Calibrating with RO/DI is not the same as calibrating with a 35ppt refractive index standard. It's only the same if your refractometer is perfect and has perfect internal calibration. Randy's
article on salinity measurement covers the various reasons why. Figure 17 in particular describe a situation like you mention, calibrating with 0 ppt water (freshwater), and the error that results at 35ppt. If you wanted to test this, you could do so by calibrating with freshwater, then read a 35ppt refractive index standard. If the reading is exactly 35ppt, then you have a perfect refractometer. If not, you're one of many reefers who have an imperfect refractometer, and you need to calibrate with a 35ppt standard.

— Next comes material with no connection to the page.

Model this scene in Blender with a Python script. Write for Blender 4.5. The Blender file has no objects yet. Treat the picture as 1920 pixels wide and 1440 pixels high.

I think this is why this is such a debated topic. Some people have perfect refractometers. They can calibrate with 0 ppt and it will read perfectly at 35ppt. Others, however, do not. Yet, even if your refractometer is not perfect, calibrating with freshwater will likely be close enough (even though it might be off by a ppt or two). The refractometer will be consistent, so your salinity will be consistently a ppt or two off, which likely won't be a big deal. Still, regardless of how accurate your refractometer is, you will always measure accurately at 35 ppt salinity if you use a 35 ppt salinity standard. You will not always measure accurately at 35 ppt salinity if you calibrate with freshwater. To me, this is reason enough to only calibrate with a 35ppt standard.
When a bottle of
salinity standard is a few dollars (or
you can make your own in a few minutes), it just doesn't make sense to me to calibrate with anything else. I just can't justify salinity being "close enough" when we spend so much on our tanks.